Fraud expert warns FCA Firm Checker will not stop scams
The Financial Conduct Authority's new Firm Checker tool is unlikely to reduce fraud levels despite improving visibility of authorised firms, according to Jonathan Frost, Director of Global Advisory for EMEA at BioCatch and former leader of the UK's National Fraud and Cybercrime Reporting system.
The regulatory watchdog has positioned its service as a way for individuals to verify whether a financial firm is authorised before engaging with investment or other financial products. However, experts warn the tool may be inadequate against sophisticated modern scams that exploit legitimate firms as part of their deception tactics.
Background and Context
The FCA's Firm Checker represents the regulator's latest attempt to empower consumers with tools to verify financial services providers. The service allows users to search whether a firm holds the correct regulatory permissions, addressing concerns about unauthorised operators targeting vulnerable investors. Yet this approach comes as UK fraud losses continue to rise, with investment scams and impersonation fraud causing billions in damages annually.
The tool's launch reflects a growing trend of regulatory bodies shifting some responsibility for fraud prevention onto consumers through verification systems. This strategy assumes that informed consumers can better protect themselves when provided with accessible information about regulated entities.
Key Figures and Entities
Jonathan Frost brings particular weight to this debate, having previously led development of the UK's National Fraud and Cybercrime Reporting system at the City of London Police. His career spans both law enforcement and industry collaboration initiatives, including projects for the Foreign, Commonwealth and Development Office and the Home Office. Frost also served as Director of Technical Collaborations at Stop Scams UK, working with companies including Meta, Google and BT on anti-fraud efforts.

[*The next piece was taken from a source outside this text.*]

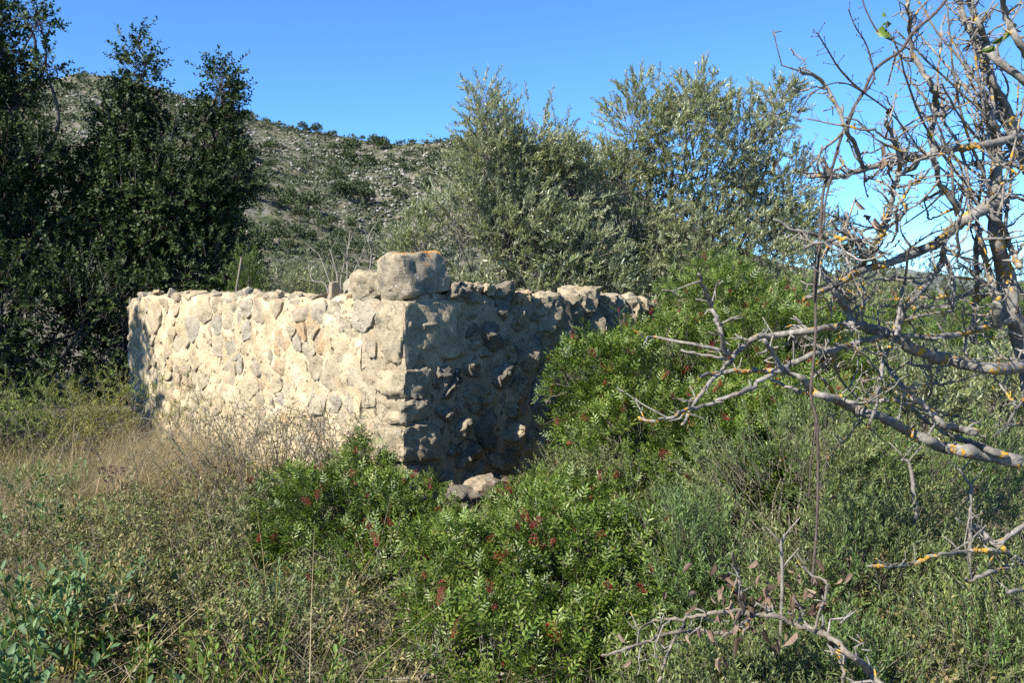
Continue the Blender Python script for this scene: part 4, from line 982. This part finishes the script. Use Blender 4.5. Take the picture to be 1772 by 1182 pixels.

BioCatch, where Frost currently serves as Director of Global Advisory for EMEA, specialises in behavioural biometrics and fraud prevention technology. The company works with financial institutions globally to detect and prevent various forms of financial crime.
Legal and Financial Mechanisms
Modern investment scams increasingly operate through sophisticated social engineering techniques that bypass traditional verification systems. Rather than simply presenting themselves as unregulated entities, criminals build credibility by directing victims to verify legitimate firms through official registers, then diverting investments to entirely different entities outside the regulated system.
"Fraud isn't happening because consumers are choosing unregistered firms. It's the registered firms themselves being weaponised as part of the social engineering journey," Frost explains. "Victims are directed to them as a proof point, before being diverted to an entirely different entity to make an investment."
These "clone firm" schemes create particular challenges for regulators, as criminals mimic the names and registration details of legitimate companies while ultimately funneling funds through uncontrolled channels. The deception often involves lookalike websites, forged documentation, and carefully constructed narratives that leverage the apparent credibility of regulated institutions.
International Implications and Policy Response
Frost's criticism highlights a fundamental debate in fraud prevention: whether consumer education tools or systemic interventions offer better protection against financial crime. While verification systems like the FCA Firm Checker may address certain types of fraud, they do not tackle the social media platforms and money mule networks that facilitate most investment scams.
The UK's Online Safety Act introduces new duties for large platforms around illegal content, which includes certain types of fraud. However, financial services firms argue that enforcement and practical implementation will determine the actual impact on scam volumes. Law enforcement bodies and campaign groups continue to call for stricter requirements on online platforms that host financial promotions or user-generated content, along with faster removal of scam content and stronger verification of advertisers.
Simultaneously, banks and payments providers are investing in analytics and monitoring systems to detect money mule activity and suspicious transfers. Industry initiatives encourage data sharing between firms and with law enforcement to identify mule networks and repeat patterns of fraudulent behaviour. These complementary approaches suggest that consumer verification tools will form part of a broader ecosystem rather than serving as standalone solutions to complex fraud challenges.
Sources
This report draws on expert commentary from Jonathan Frost, Director of Global Advisory for EMEA at BioCatch and former leader of the UK's National Fraud and Cybercrime Reporting system, along with publicly available information about the FCA's regulatory approaches and UK fraud prevention initiatives.